Un nuevo enemigo

José Miguel Martínez
Estados Unidos debe tener un enemigo para poder justificar tanto lo que hace en el mundo, como todo lo que gastan de su PIB en defensa. Primero eran los comunistas, después los musulmanes y talibanes; ahora son los narcotraficantes y los gobiernos que los apoyan, como el de Venezuela o Colombia.
Cuando Estados Unidos ganó la Segunda Guerra Mundial, se dieron cuenta de que tenían un enemigo que ayudaba a consolidar su estilo de vida y anexar a otros estados a su esfera de influencia. Los comunistas, de la mano de la URSS, eran los enemigos perfectos. Gracias a ellos se justifican los golpes de Estado en Chile, Argentina, Brasil, Uruguay, entre otros países de Latinoamérica.
También esta idea de que “los comunistas son malos” ayudó a que los estadounidenses entraran de manera justificada a Vietnam y Corea. Ello sin contar las muchas intervenciones a Cuba.
El discurso radicaba en que los comunistas no eran democráticos y no tenían acceso al libre mercado y, por ende, vivían en dictadura. Así, los norteamericanos, siendo ¿los buenos?, debían liberarlos de las garras malévolas de la URSS. En 1991 cae la Unión Soviética, lo que desencadena en Estados Unidos una fuerte crisis de identidad.
El panorama internacional había cambiado; ya no había un enemigo al cual combatir. A este fenómeno, un autor japonés, llamado Fukuyama, lo denominó “el fin de la historia”.

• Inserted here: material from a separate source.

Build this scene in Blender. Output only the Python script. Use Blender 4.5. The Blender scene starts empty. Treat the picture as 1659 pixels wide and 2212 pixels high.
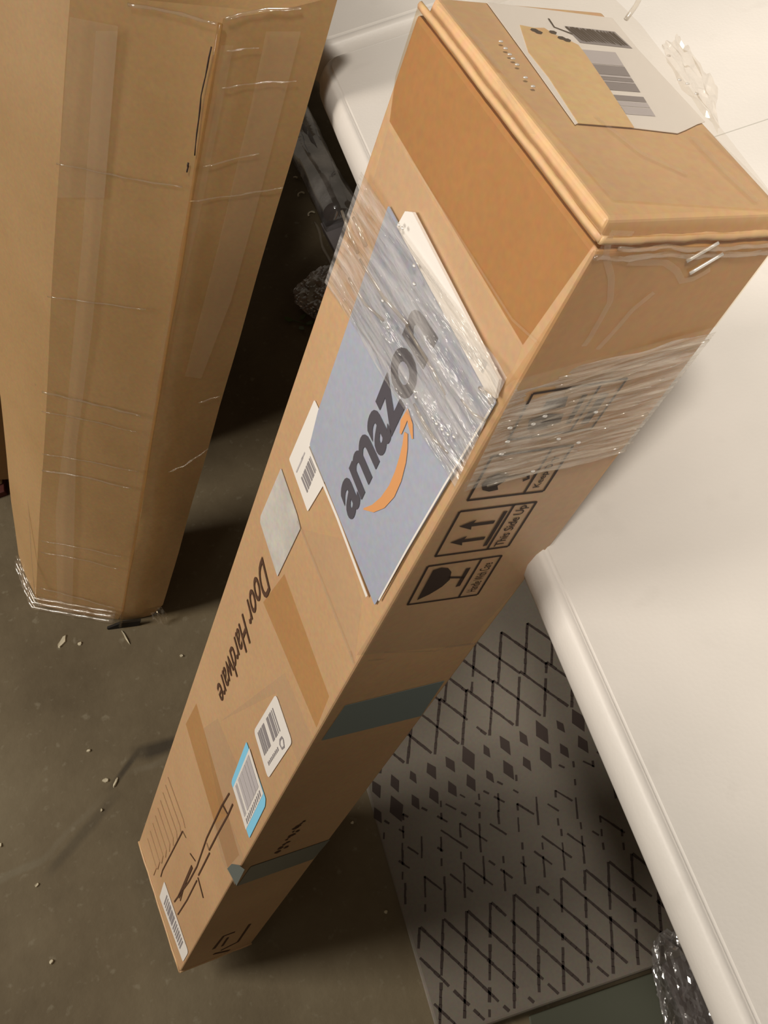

Diez años después, en el 2001, con el ataque a las Torres Gemelas, nació un nuevo enemigo al cual combatir: los árabes y los grupos terroristas como ISIS, Al Qaeda, Hamás, entre muchos otros. Ante estos nuevos “villanos”, Estados Unidos lanzó operaciones militares en Irak, Siria y Afganistán. Además de consolidar el poder, con estas intervenciones Estados Unidos aseguraba yacimientos de petróleo y gas; así como el control de los gasoductos y oleoductos que le llevan estas materias primas a Europa.
Con el paso del tiempo, esas guerras contra los terroristas se fueron desmoronando y lograron poner gobiernos afines a Estados Unidos en el poder. Así, volvieron al mismo dilema de no tener un enemigo.
Los estados árabes ya no eran una amenaza, ahora son aliados; la URSS ya no es comunista y ahora son amigos de Estados Unidos, lo cual revive la necesidad de crear otro enemigo en común… ahora serán los narcotraficantes. En los pasados meses vimos a Trump, presidente de Estados Unidos, catalogar como terroristas a los grupos narcotraficantes, además de desplegar una buena cantidad de buques, incluido un portaaviones y un submarino nuclear en el Caribe y cerca de Venezuela.
Han lanzado ataques contra cinco embarcaciones que, según Estados Unidos, eran de narcotraficantes, intentando llegar a sus costas. Por si fuera poco, han realizado ejercicios militares en el Caribe.
Por otra parte, Trump también comentó que “aspira a derrocar a Maduro”, presidente de Venezuela, pues lo identifica como “el jefe del cártel más grande de Venezuela”. Pero esta no es una coincidencia, pues debemos recordar que se trata del país que posee más petróleo en el mundo. Por su parte, Colombia no quedó excluida, pues Trump cortó todo apoyo y subsidio financiero a los colombianos por tener a un líder narcotraficante como presidente.
En resumen, contar con un enemigo vigente es para Estados Unidos una condición necesaria para seguir consolidándose en el panorama internacional como “el salvador y guardián” de la democracia, la libertad y los derechos humanos. Es verdad que con ello también logra una cohesión social interna, pues todos tienen un enemigo en común.
Sin embargo, lo que realmente logra es tener más poder, más recursos y más amigos, todo para beneficio suyo. ¿Realmente cuando le ha importado a Estados Unidos los demás? ¿El papel mesiánico que EE. UU. dice tener, es una realidad o está solo en la cabeza de sus dirigentes?